Canadian Government Data and Product Needs and Collaborative Ground Segment Preparations for the ESA Sentinels Missions
Flett, Dean1; Iris, Steve1; Cloutier, Caroline2; De Abreu, Roger2; Fernandes, Richard2; Bradley, David3; Gower, Jim4; Thibault, Diane1; Crocker, Gary2; Burbidge, Mark1; Park, Peter1
1Canadian Space Agency, CANADA; 2Canada Centre for Remote Sensing, CANADA; 3Environment Canada, CANADA; 4Fisheries and Oceans Canada, CANADA

Canada and the European Space Agency (ESA) have over 30 years of historical and fruitful collaboration on Earth Observation (EO) dating back to the 1979 signing of our initial Cooperation Agreement, and continuing under a new Agreement to 2019. Today Canada is still the only non-European State around the ESA table. This long collaboration has significant heritage in the development, acquisition, reception, processing, applications and mission contingency planning of Synthetic Aperture RADAR (ERS 1 & 2, ENVISAT-ASAR, RADARSAT-1, and RADARSAT-2) and optical imagery (ENVISAT-MERIS), which has translated into almost 20 years of collaboration on ERS and almost a decade on ENVISAT.
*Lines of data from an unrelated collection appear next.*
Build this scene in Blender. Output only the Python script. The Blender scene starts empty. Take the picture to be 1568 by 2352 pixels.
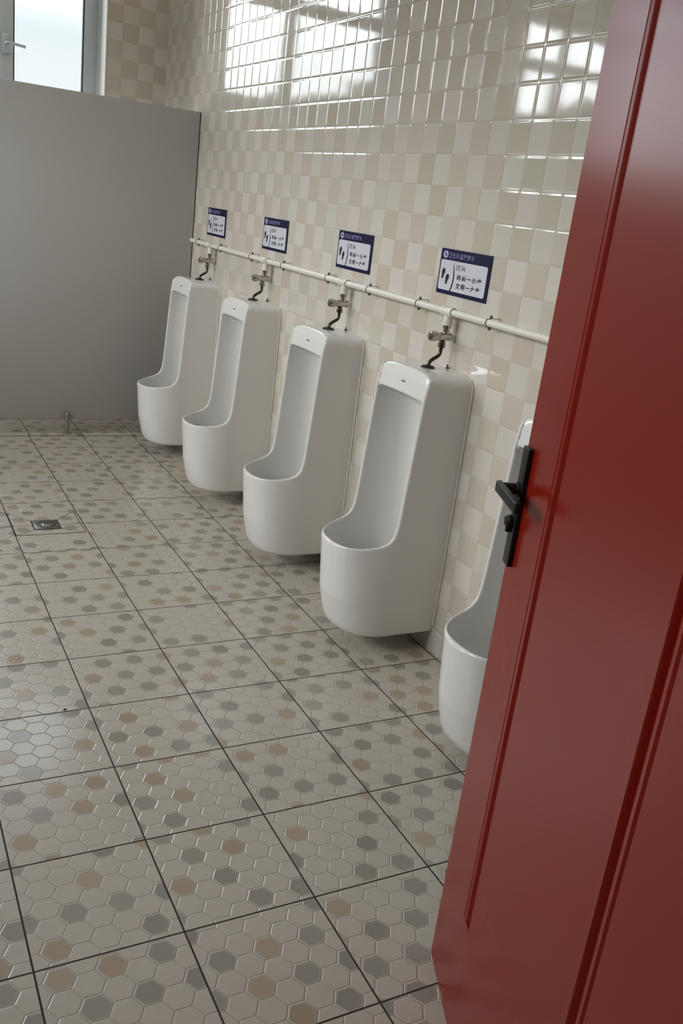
import bpy, bmesh, math, random
import numpy as np
from mathutils import Vector, Matrix

SC = bpy.context.scene
COL = SC.collection
R = math.radians
random.seed(7)

# ------------------------------------------------------------------ camera
XW = 1.2103           # inner face of the tiled wall that carries the urinals
YF = 4.316            # inner face of the far wall
YP = 3.589            # front face of the grey partition
YD = -1.40            # inner face of the wall with the doorway
XL = -3.20            # inner face of the left wall
ZC = 3.20             # ceiling
cam_data = bpy.data.cameras.new('camera')
cam = bpy.data.objects.new('camera', cam_data)
COL.objects.link(cam)
cam.location = (-0.54546, -1.70472, 1.45104)
cam.rotation_euler = (1.2462, -0.1204, -0.4711)
cam_data.sensor_fit = 'VERTICAL'
cam_data.sensor_height = 36.0
cam_data.lens = 2077.996 * 36.0 / 2352.0
cam_data.clip_start = 0.05
SC.camera = cam

# ------------------------------------------------------------------ view
SC.view_settings.view_transform = 'Standard'
SC.view_settings.look = 'None'
SC.view_settings.gamma = 1.0
SC.view_settings.use_curve_mapping = False
SC.view_settings.exposure = 0.0
SC.cycles.use_denoising = True
SC.cycles.max_bounces = 10
SC.cycles.diffuse_bounces = 6
SC.cycles.glossy_bounces = 5
SC.cycles.sample_clamp_indirect = 6.0
SC.cycles.caustics_reflective = False
SC.cycles.caustics_refractive = False


# ------------------------------------------------------------------ node helper
class NT:
    def __init__(self, tree):
        self.t = tree; self.n = tree.nodes; self.l = tree.links
    def node(self, typ, **kw):
        nd = self.n.new(typ)
        for k, v in kw.items(): setattr(nd, k, v)
        return nd
    def put(self, sock, v):
        if isinstance(v, bpy.types.NodeSocket): self.l.new(v, sock)
        elif v is not None: sock.default_value = v
    def m(self, op, a, b=None, c=None, clamp=False):
        nd = self.node('ShaderNodeMath', operation=op, use_clamp=clamp)
        self.put(nd.inputs[0], a)
        if b is not None: self.put(nd.inputs[1], b)
        if c is not None: self.put(nd.inputs[2], c)
        return nd.outputs[0]
    def add(s, a, b): return s.m('ADD', a, b)
    def sub(s, a, b): return s.m('SUBTRACT', a, b)
    def mul(s, a, b): return s.m('MULTIPLY', a, b)
    def div(s, a, b): return s.m('DIVIDE', a, b)
    def mn(s, a, b): return s.m('MINIMUM', a, b)
    def mx(s, a, b): return s.m('MAXIMUM', a, b)
    def fl(s, a): return s.m('FLOOR', a)
    def ab(s, a): return s.m('ABSOLUTE', a)
    def gt(s, a, b): return s.m('GREATER_THAN', a, b)
    def lt(s, a, b): return s.m('LESS_THAN', a, b)
    def fmod(s, a, b): return s.m('FLOORED_MODULO', a, b)
    def smooth(s, x, lo, hi, a=0.0, b=1.0):
        nd = s.node('ShaderNodeMapRange', interpolation_type='SMOOTHSTEP')
        s.put(nd.inputs[0], x); s.put(nd.inputs[1], lo); s.put(nd.inputs[2], hi)
        s.put(nd.inputs[3], a); s.put(nd.inputs[4], b)
        return nd.outputs[0]
    def lin(s, x, lo, hi, a=0.0, b=1.0):
        nd = s.node('ShaderNodeMapRange')
        s.put(nd.inputs[0], x); s.put(nd.inputs[1], lo); s.put(nd.inputs[2], hi)
        s.put(nd.inputs[3], a); s.put(nd.inputs[4], b)
        return nd.outputs[0]
    def xyz(s, x, y, z):
        nd = s.node('ShaderNodeCombineXYZ')
        s.put(nd.inputs[0], x); s.put(nd.inputs[1], y); s.put(nd.inputs[2], z)
        return nd.outputs[0]
    def sep(s, v):
        nd = s.node('ShaderNodeSeparateXYZ'); s.put(nd.inputs[0], v)
        return nd.outputs
    def rnd(s, v):
        nd = s.node('ShaderNodeTexWhiteNoise', noise_dimensions='3D'); s.put(nd.inputs[0], v)
        return nd.outputs[0]
    def noise(s, v, scale, detail=3.0, rough=0.5):
        nd = s.node('ShaderNodeTexNoise')
        s.put(nd.inputs['Vector'], v); nd.inputs['Scale'].default_value = scale
        nd.inputs['Detail'].default_value = detail; nd.inputs['Roughness'].default_value = rough
        return nd.outputs[0]
    def mix(s, f, a, b):
        nd = s.node('ShaderNodeMix', data_type='RGBA')
        s.put(nd.inputs[0], f)
        s.put(nd.inputs[6], a if isinstance(a, bpy.types.NodeSocket) else (*a, 1.0))
        s.put(nd.inputs[7], b if isinstance(b, bpy.types.NodeSocket) else (*b, 1.0))
        return nd.outputs[2]
    def pos(s):
        return s.node('ShaderNodeNewGeometry').outputs['Position']
    def bump(s, h, dist=1.0, strength=1.0):
        nd = s.node('ShaderNodeBump')
        nd.inputs['Strength'].default_value = strength
        nd.inputs['Distance'].default_value = dist
        s.put(nd.inputs['Height'], h)
        return nd.outputs[0]


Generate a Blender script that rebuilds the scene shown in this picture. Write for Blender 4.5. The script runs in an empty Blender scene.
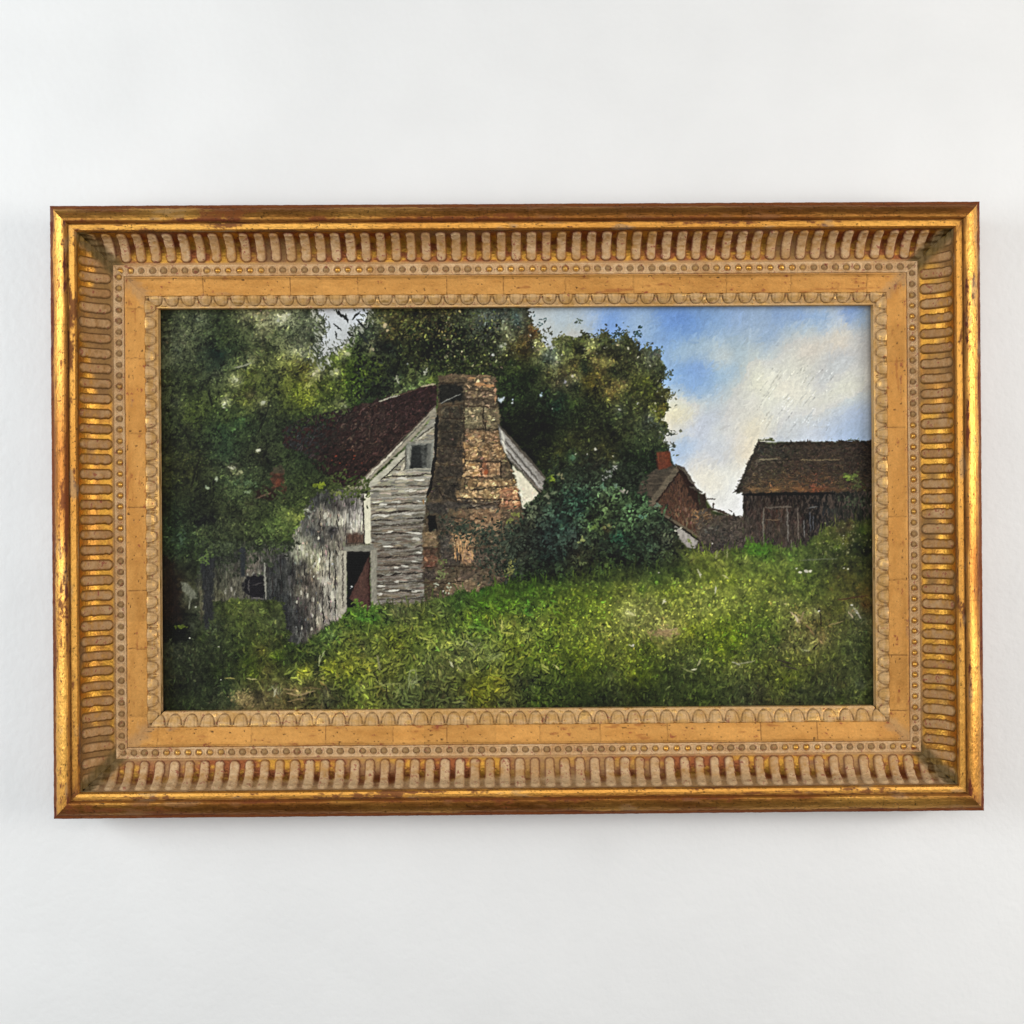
# ------------------------------------------------------------------ light and tone
PGAIN, PSUB, SHARP = 1.06, .0030, .55
WORLD = .42
LAMPS = [('window_light_left', (-1.9, -1.1, .30), (0, 0, 0), 1.2, 1.2, 29, (.90, .965, 1.0)),
         ('window_light_right', (1.9, -1.1, .10), (0, 0, 0), 1.1, .8, 25, (1.0, .965, .91)),
         ('front_fill_light', (0, -3.0, .55), (0, 0, 0), 2.4, 1.6, 28, (1.0, .99, .97))]  # last one: unseen fill added behind the camera to soften the frame's shadow
# ------------------------------------------------------------------ the painted picture (pigment laid on with strokes)
import numpy as np, math
rng = np.random.default_rng(7)
K = 1.8                                  # pigment samples per millimetre of canvas
PX0, PY0 = 154.0, 302.0                  # authoring origin of the canvas sheet
PW, PH = 724, 416
W_, H_ = int(PW * K), int(PH * K)
XX, YY = np.meshgrid(PX0 + (np.arange(W_) + .5) / K, PY0 + (np.arange(H_) + .5) / K)
XX = XX.astype(np.float32); YY = YY.astype(np.float32)

def noise(h, w, sx, sy=None, seed=0):
    """smooth value noise in -1..1, cell size sx, sy samples"""
    sy = sy or sx
    g = np.random.default_rng(seed + 1000)
    gh, gw = int(h / sy) + 3, int(w / sx) + 3
    G = g.uniform(-1, 1, (gh, gw)).astype(np.float32)
    y = np.arange(h) / sy; x = np.arange(w) / sx
    yi = y.astype(int); xi = x.astype(int)
    fy = (y - yi)[:, None].astype(np.float32); fx = (x - xi)[None].astype(np.float32)
    fy = fy * fy * (3 - 2 * fy); fx = fx * fx * (3 - 2 * fx)
    a = G[yi][:, xi]; b = G[yi][:, xi + 1]; c = G[yi + 1][:, xi]; d = G[yi + 1][:, xi + 1]
    return (a * (1 - fx) + b * fx) * (1 - fy) + (c * (1 - fx) + d * fx) * fy

def fbm(h, w, s, octs=4, seed=0, gain=.55, asp=1.0):
    o = np.zeros((h, w), np.float32); a = 1.0; t = 0
    for k in range(octs):
        o += a * noise(h, w, max(1.01, s * asp), max(1.01, s), seed + 17 * k); t += a; a *= gain; s /= 2.0
    return o / t * 1.6

def parse(s):
    return np.array([[float(v) for v in r.replace(',', ' ').split()] for r in s.split(';') if r.strip()], np.float32)

def field(pts, sig=5.5, loc=3.7, broad=13.0, keep=.85):
    """a broad robust wash through all the notes, plus what is particular to each note close around it"""
    q = 3
    xs = XX[::q, ::q]; ys = YY[::q, ::q]
    n = len(pts); C = pts[:, 2:]
    d2p = (pts[:, None, 0] - pts[None, :, 0]) ** 2 + (pts[:, None, 1] - pts[None, :, 1]) ** 2
    Wp = np.exp(-d2p / (2 * broad * broad)) + 1e-5 / (1 + d2p * .01)
    rw = np.ones(n, np.float32)
    for it in range(4):
        m = (Wp * rw) @ C / (Wp * rw).sum(1, keepdims=True)
        rw = 1 / (1 + (np.abs(C - m).mean(1) / 22.0) ** 2)
    num = np.zeros(xs.shape + (3,), np.float32); den = np.zeros(xs.shape, np.float32)
    for k in range(n):
        d2 = (xs - pts[k, 0]) ** 2 + (ys - pts[k, 1]) ** 2
        w = rw[k] * (np.exp(-d2 / (2 * broad * broad)) + 1e-5 / (1 + d2 * .01))
        num += w[..., None] * C[k]; den += w
    f = num / den[..., None]
    num[:] = 0; den[:] = 0
    for k in range(n):
        d2 = (xs - pts[k, 0]) ** 2 + (ys - pts[k, 1]) ** 2
        w = np.exp(-d2 / (2 * loc * loc))
        num += w[..., None] * (C[k] - m[k]); den += w
    f = f + keep * num / np.maximum(den, 1.0)[..., None]
    yy = np.clip(np.arange(H_) / q, 0, f.shape[0] - 1.001); xx = np.clip(np.arange(W_) / q, 0, f.shape[1] - 1.001)
    yi = yy.astype(int); xi = xx.astype(int); fy = (yy - yi)[:, None, None]; fx = (xx - xi)[None, :, None]
    f = (f[yi][:, xi] * (1 - fx) + f[yi][:, xi + 1] * fx) * (1 - fy) + (f[yi + 1][:, xi] * (1 - fx) + f[yi + 1][:, xi + 1] * fx) * fy
    return np.clip(f, 4, 240).astype(np.float32)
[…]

Ensuring continued access to and sharing of critical EO data between Canada and ESA to support our respective end users and applications which rely on these data is of paramount importance. With the impending launches of the Copernicus Sentinels missions, the Canadian Space Agency (CSA) and the Canada Centre for Remote Sensing (CCRS) struck an interdepartmental federal government Tiger Team in 2012 with the mission to ensure timely Canadian access to Sentinel 1, 2 and 3 data streams for the future. With the Canadian government announcing major new funding in August 2012 to upgrade the CCRS satellite station facilities with four state-of-the-art antennas in three locations in Canada, as well as for a new data management system to house, safeguard, and disseminate satellite data and products, Canada will be well-positioned and capable to support the Sentinels. In this paper, we will give an overall summary of the proposed Canadian input to ESA as part of the Collaborative Ground Segment Initiative. In addition to serving national needs, Canada's proposed collaboration will provide ESA with important regional coverage, redundancy, and opportunities for synergy and improved efficiencies. Canadian priority user needs and requirements for Sentinels data will be presented with examples of how and for which applications the data will be used and the downstream products and tools that will be developed. We will also describe the preparations being made on the Canadian ground segment (i.e. stations and data management) that will enable the collection and dissemination of data from the Sentinels.